= REQUIRED TASK =
Restate word for word the lines of the data below, from the first through the one that has "SC.render.engine = 'CYCLES'".

= INFORMATION SHOWN =

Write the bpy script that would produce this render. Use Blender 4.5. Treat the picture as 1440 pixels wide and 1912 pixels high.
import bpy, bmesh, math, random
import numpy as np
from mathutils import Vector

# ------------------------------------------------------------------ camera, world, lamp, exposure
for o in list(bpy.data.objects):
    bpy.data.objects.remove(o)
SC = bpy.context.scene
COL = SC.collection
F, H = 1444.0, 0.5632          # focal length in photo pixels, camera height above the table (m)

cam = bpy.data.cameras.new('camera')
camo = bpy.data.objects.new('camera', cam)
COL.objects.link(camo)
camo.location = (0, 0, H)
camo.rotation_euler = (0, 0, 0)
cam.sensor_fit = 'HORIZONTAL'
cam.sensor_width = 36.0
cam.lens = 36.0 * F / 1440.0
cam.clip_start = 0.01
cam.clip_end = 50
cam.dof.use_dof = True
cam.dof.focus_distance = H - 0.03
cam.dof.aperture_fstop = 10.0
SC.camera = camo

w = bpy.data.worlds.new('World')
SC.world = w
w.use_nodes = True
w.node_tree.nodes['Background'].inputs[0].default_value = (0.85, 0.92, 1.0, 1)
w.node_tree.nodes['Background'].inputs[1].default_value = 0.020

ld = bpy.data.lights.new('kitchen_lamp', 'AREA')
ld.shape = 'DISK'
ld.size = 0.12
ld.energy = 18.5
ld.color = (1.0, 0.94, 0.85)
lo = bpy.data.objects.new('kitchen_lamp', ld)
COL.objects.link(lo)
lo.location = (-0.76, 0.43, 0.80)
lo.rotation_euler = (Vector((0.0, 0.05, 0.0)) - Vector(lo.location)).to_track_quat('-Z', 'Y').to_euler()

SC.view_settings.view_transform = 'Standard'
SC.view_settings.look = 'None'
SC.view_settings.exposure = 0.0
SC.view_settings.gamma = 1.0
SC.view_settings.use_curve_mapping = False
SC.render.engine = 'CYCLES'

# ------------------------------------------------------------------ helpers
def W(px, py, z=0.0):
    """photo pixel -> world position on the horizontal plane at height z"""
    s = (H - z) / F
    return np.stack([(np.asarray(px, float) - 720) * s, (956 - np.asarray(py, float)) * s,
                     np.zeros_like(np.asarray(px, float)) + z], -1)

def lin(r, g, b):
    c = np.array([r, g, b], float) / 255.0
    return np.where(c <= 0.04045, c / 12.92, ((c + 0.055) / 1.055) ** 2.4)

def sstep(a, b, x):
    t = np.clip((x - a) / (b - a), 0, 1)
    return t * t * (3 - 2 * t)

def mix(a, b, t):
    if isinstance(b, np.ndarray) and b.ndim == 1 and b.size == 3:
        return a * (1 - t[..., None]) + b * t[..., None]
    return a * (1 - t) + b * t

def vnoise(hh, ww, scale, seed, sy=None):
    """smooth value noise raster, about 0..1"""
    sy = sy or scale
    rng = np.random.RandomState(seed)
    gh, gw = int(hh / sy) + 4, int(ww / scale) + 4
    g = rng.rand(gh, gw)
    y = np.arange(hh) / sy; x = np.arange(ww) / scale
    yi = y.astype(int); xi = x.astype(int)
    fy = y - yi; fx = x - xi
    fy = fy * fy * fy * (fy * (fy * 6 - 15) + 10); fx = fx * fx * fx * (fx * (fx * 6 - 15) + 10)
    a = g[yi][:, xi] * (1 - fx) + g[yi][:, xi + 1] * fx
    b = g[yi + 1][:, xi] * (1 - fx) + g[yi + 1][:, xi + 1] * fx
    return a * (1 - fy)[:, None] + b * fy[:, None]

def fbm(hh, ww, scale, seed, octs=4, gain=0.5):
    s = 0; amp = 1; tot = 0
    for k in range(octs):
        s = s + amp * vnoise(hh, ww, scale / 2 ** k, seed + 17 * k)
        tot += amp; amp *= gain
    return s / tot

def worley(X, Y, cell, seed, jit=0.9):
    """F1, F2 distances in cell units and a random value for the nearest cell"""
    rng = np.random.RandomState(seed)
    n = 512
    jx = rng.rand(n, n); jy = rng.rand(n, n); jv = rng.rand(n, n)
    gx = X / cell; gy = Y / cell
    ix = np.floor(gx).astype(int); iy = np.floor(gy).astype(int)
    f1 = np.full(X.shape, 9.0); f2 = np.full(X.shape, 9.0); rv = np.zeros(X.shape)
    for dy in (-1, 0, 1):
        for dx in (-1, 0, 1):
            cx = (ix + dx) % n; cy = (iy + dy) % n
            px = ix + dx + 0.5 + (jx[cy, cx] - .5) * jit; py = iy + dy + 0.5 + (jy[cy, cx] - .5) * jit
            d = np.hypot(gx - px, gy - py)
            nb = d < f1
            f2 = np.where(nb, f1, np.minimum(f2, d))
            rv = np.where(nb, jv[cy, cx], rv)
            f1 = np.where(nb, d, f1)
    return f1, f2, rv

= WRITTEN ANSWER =
Write the bpy script that would produce this render. Use Blender 4.5. Treat the picture as 1440 pixels wide and 1912 pixels high.
import bpy, bmesh, math, random
import numpy as np
from mathutils import Vector

# ------------------------------------------------------------------ camera, world, lamp, exposure
for o in list(bpy.data.objects):
    bpy.data.objects.remove(o)
SC = bpy.context.scene
COL = SC.collection
F, H = 1444.0, 0.5632          # focal length in photo pixels, camera height above the table (m)

cam = bpy.data.cameras.new('camera')
camo = bpy.data.objects.new('camera', cam)
COL.objects.link(camo)
camo.location = (0, 0, H)
camo.rotation_euler = (0, 0, 0)
cam.sensor_fit = 'HORIZONTAL'
cam.sensor_width = 36.0
cam.lens = 36.0 * F / 1440.0
cam.clip_start = 0.01
cam.clip_end = 50
cam.dof.use_dof = True
cam.dof.focus_distance = H - 0.03
cam.dof.aperture_fstop = 10.0
SC.camera = camo

w = bpy.data.worlds.new('World')
SC.world = w
w.use_nodes = True
w.node_tree.nodes['Background'].inputs[0].default_value = (0.85, 0.92, 1.0, 1)
w.node_tree.nodes['Background'].inputs[1].default_value = 0.020

ld = bpy.data.lights.new('kitchen_lamp', 'AREA')
ld.shape = 'DISK'
ld.size = 0.12
ld.energy = 18.5
ld.color = (1.0, 0.94, 0.85)
lo = bpy.data.objects.new('kitchen_lamp', ld)
COL.objects.link(lo)
lo.location = (-0.76, 0.43, 0.80)
lo.rotation_euler = (Vector((0.0, 0.05, 0.0)) - Vector(lo.location)).to_track_quat('-Z', 'Y').to_euler()

SC.view_settings.view_transform = 'Standard'
SC.view_settings.look = 'None'
SC.view_settings.exposure = 0.0
SC.view_settings.gamma = 1.0
SC.view_settings.use_curve_mapping = False
SC.render.engine = 'CYCLES'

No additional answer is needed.